2007-01-08 03:13:29 | 開発手法/方法論
koichikさんひがさん
指摘されているように、確かにDSLとしてのJavaの表現力は非常に弱いです。
それは、Java で DSL ぽいことをやるフレームワークを実際に書いた当人である
私は、すごく実感しています。

LiQ Containerを作りながら、何度「mix-inしてぇー」と叫びたくなったことか。
私も、「全て」の設定情報や定義情報をJavaで表現すべきだとは思っていません。
そこでJavaで勝負しようとするのは辛すぎます。
プログラミング言語をDSL的に使うという点では、Rubyとかの方がずっと能力が
高いと思います。

ただ、私がそれでもDIコンテナの設定にJavaコードを使うのが良いと
思うのには以下の2つ理由があります。

1. DIコンテナが扱う設定情報の多くがJavaクラスに関するものである
2. Javaクラスという情報を扱うのに、Eclipse JDTというツールが使える

ある情報を表現する記法の是非を問うときの観点として、記法自体の能力と同じくらい、
その記法を記述するのに使えるツールの善し悪しは重要だと思います。
もし、Javaコードを書くツールがメモ帳とjavacしかなかったら、
Javaで設定書こうなんて言い出してなかったと思います。

たとえば、私は結構 Excel VBA マクロをよく使うのですが、
別にVisual Basicの文法が好きで使っているわけではありません。
いまさら言うまでもないことですが、Visual Basicの文法は完全に腐っています。
にもかかわらずExcel VBAが「それでも使える」と思う理由は、
エディタの存在です。軽快なエディタが、Excelインストールすると
デフォルトで付いてきてAlt-F11を押すだけで起動すること、
イミディエイトペイン経由で現在のExcelオブジェクトの状態を
簡単に見られること、デバッガが軽いことなどが Excel VBA を救っています。

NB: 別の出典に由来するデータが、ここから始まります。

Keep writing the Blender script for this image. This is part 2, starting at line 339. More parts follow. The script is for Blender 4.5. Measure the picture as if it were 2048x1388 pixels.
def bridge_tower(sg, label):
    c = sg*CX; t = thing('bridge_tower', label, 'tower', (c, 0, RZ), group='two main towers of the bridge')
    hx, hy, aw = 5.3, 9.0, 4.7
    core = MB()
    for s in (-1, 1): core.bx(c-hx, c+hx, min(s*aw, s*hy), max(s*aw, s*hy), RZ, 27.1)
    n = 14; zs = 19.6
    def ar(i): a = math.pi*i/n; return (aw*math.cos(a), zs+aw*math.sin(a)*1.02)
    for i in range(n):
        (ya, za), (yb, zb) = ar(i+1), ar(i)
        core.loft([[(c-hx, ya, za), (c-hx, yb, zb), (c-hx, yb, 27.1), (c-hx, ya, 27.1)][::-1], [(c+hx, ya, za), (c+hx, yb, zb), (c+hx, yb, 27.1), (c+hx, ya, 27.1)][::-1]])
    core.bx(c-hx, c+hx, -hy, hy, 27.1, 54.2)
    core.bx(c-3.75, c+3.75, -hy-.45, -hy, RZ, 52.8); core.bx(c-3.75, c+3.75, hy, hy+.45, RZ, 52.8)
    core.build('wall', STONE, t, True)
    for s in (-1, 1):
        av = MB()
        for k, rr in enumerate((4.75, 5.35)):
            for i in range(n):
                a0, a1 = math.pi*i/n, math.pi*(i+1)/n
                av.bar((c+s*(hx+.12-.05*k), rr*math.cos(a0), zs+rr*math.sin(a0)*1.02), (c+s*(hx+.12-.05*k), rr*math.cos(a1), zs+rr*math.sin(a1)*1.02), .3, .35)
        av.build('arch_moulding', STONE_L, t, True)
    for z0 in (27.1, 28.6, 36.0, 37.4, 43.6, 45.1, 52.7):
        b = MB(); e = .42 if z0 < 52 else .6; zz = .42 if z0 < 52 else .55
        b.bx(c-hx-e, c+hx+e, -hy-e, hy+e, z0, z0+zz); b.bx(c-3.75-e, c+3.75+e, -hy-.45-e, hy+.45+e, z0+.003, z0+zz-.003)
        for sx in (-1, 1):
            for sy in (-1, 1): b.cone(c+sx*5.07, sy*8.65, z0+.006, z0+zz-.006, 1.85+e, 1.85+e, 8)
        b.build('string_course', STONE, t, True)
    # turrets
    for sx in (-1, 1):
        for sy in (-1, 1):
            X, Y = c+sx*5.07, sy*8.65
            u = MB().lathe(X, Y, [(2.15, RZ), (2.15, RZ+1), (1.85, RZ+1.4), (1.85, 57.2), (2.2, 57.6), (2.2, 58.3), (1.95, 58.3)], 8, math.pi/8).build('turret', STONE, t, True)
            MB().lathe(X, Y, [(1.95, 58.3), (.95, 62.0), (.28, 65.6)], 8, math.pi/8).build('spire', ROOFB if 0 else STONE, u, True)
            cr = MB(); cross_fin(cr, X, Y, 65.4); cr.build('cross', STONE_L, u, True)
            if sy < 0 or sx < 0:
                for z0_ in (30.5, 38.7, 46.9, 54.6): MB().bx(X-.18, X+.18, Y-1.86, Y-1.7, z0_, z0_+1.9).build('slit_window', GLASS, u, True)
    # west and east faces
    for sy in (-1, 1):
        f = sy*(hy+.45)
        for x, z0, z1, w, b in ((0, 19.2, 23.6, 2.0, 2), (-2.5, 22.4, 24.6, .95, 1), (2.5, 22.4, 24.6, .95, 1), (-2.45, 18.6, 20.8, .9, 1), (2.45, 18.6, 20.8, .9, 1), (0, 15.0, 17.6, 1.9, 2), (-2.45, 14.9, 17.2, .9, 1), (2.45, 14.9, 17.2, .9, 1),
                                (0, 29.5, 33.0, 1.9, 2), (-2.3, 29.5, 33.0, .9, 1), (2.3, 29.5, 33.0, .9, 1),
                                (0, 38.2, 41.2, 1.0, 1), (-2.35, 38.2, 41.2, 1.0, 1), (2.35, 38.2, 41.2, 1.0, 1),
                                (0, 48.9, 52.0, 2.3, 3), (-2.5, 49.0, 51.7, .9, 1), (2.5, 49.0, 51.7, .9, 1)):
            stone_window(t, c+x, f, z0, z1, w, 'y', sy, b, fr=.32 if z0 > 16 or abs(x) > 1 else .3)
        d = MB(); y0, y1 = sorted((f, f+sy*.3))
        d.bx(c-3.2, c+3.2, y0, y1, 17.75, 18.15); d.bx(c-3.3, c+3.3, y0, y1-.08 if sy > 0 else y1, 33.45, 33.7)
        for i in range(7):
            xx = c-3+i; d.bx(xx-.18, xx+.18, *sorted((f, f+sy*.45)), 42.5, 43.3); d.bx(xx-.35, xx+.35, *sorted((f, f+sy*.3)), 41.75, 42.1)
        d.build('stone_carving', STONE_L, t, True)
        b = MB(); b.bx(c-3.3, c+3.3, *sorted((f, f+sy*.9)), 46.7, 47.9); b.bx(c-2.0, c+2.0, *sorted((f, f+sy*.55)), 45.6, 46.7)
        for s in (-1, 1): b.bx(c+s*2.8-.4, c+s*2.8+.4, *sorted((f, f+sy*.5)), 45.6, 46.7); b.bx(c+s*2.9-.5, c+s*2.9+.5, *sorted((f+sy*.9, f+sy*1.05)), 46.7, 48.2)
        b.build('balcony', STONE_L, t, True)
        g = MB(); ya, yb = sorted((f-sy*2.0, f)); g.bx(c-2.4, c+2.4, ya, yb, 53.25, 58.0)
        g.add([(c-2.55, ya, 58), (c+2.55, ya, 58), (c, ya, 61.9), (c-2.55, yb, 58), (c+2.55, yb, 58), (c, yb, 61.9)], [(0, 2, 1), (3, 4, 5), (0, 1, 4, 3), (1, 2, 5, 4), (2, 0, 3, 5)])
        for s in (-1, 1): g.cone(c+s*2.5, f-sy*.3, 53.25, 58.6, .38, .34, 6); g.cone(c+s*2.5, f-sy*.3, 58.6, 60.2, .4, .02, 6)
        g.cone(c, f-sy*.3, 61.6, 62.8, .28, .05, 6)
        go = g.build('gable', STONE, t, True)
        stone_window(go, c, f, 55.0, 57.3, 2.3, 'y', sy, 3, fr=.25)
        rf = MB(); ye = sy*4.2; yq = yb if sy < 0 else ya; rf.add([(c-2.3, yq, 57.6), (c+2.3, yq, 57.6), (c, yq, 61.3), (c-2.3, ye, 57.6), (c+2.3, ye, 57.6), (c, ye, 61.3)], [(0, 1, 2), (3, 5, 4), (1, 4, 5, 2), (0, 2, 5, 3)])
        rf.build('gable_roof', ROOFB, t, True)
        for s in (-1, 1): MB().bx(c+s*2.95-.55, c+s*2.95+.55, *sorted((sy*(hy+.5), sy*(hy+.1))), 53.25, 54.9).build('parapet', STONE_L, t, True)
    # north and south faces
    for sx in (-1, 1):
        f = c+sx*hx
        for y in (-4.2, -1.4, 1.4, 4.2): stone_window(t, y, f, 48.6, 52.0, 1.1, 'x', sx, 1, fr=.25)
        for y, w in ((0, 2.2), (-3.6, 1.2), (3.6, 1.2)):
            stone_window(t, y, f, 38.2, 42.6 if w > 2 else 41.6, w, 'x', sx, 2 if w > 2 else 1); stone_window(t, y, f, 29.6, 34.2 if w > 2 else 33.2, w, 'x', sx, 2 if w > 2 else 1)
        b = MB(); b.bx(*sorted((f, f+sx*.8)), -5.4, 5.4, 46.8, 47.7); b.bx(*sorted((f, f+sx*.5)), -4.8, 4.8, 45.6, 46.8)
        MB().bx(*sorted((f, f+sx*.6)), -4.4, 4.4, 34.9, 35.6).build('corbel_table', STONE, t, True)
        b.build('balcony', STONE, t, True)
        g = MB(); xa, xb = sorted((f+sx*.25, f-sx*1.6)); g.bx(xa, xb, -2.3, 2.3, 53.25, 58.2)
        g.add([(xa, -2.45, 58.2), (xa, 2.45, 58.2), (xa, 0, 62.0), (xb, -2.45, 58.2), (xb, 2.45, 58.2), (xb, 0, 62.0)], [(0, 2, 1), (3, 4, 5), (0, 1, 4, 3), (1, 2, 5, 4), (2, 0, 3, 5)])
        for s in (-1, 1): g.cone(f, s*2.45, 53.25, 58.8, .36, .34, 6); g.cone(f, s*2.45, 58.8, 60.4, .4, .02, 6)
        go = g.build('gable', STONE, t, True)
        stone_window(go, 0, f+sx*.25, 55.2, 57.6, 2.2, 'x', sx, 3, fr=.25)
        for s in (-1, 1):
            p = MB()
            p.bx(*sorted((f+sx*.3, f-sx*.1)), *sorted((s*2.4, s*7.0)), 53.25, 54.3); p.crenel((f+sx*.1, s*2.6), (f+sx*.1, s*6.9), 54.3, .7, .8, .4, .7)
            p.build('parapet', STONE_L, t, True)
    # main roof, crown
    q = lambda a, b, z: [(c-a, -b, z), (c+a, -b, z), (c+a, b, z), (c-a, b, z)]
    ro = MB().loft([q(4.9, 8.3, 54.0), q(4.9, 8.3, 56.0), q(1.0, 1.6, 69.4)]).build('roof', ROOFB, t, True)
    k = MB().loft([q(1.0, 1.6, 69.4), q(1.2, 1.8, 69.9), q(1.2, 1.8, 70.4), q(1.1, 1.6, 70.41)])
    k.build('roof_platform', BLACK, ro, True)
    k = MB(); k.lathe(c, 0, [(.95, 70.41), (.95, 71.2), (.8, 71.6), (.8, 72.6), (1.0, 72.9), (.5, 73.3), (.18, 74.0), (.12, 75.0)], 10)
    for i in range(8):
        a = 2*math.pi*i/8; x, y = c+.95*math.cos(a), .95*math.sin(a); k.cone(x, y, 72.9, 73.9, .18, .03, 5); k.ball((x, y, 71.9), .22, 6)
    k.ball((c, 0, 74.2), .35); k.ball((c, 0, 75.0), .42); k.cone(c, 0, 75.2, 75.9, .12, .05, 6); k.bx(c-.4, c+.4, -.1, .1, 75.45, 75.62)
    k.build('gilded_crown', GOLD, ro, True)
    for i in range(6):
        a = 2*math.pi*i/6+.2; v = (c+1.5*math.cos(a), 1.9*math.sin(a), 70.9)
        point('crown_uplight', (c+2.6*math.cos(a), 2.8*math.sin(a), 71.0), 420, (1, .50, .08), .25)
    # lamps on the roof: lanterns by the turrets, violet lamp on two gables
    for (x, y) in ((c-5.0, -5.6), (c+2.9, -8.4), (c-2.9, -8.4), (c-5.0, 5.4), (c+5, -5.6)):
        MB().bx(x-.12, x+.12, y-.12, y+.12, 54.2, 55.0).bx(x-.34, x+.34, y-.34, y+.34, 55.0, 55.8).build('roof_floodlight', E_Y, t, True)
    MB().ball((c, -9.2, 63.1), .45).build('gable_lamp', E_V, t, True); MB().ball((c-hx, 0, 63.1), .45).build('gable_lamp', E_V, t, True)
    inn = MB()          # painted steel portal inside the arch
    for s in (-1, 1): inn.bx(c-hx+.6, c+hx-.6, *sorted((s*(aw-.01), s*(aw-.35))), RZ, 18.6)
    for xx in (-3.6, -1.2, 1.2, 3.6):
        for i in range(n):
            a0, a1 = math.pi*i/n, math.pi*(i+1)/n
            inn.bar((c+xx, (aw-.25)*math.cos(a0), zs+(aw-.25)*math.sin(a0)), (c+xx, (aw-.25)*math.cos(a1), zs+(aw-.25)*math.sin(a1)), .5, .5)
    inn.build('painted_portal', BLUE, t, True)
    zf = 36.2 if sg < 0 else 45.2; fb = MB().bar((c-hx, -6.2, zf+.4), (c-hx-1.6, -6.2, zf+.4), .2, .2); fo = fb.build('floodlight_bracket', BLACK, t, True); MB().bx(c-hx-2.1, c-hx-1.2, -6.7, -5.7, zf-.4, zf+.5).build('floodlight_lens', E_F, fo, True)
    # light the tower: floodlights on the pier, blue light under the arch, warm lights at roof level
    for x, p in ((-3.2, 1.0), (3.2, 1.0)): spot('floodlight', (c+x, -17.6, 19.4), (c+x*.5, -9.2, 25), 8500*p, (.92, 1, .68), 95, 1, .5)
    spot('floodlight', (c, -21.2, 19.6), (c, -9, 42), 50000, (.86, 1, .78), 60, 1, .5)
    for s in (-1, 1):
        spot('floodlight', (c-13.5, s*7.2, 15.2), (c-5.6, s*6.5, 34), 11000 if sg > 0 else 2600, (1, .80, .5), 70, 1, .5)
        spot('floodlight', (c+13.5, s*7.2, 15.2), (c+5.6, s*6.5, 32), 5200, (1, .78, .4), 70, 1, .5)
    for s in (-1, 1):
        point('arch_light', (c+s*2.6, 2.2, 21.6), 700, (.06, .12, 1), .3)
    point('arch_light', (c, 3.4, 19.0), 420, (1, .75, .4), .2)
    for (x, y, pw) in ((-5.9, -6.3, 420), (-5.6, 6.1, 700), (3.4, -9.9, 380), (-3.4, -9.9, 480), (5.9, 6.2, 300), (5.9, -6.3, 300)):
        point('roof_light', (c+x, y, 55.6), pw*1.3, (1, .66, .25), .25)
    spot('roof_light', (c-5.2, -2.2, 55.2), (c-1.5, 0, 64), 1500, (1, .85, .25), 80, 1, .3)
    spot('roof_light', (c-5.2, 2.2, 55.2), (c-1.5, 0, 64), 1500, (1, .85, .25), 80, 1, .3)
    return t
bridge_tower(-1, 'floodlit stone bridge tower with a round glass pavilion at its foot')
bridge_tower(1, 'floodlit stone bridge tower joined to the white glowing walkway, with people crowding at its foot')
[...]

私は、あるツールの善し悪しを決める要素として、そのツールの機能の成熟度
も、もちろん大事なのですが、ツールのセットアップにかかる手間も結構大事
だと思っています。Eclipseプラグインだったら、デフォルトで入っているJDT
のようなツールが十分使えるなら、それが一番いいし、入っていないなら、
ダウンロードしてインストールしなければいけないプラグインよりも、
ちゃんとupdate siteが用意されているプラグインの方が良いと思います。

それは、単純にセットアップがめんどくさいという理由だけで
そう思うわけではなくて、デフォルトで入っているツールは、それだけ
多くの人に使われて、叩かれて、磨かれていると思うからです。
実際、JDTの成熟度は凄いと思います。


DIコンテナの設定がJavaで十分簡潔かつ宣言的に書けるのであれば、
Javaで設定を書いてJDTで編集するほうが、
XMLで設定情報を書いて、裏でJDTを利用する特別なプラグインで編集するよりも
良い、というのが私の立場です。koichikさんとはちょうど真逆の立場ですね。

そんなわけで、「Javaで十分簡潔かつ宣言的に書ける」という仮定を成り立たせる
ことができるかどうかがLiQ Containerの生命線になってくるわけです。
あらゆる設定情報を書ける必要は全然なくて、DIコンテナの設定さえできれば
問題ないのです。

いまのところ、良くある設定のパターンに関しては、
かなりいい線いってんじゃないかと自分では思っていますがどうでしょうか?
拡張性に関して、クリアしなければいけない課題をいくつか抱えてはいますが、
それはalpha2である程度改善したいと考えています。

尚、私がこのような立場をとっているのは、
多分私があんまりEclipseプラグインとかを書けないということも関係があると
思います。もし、自分にものすごい勢いでハイクオリティなプラグインを作る能力が
あったら、もしかしたら全然違うこと言ってたかもしれないですね。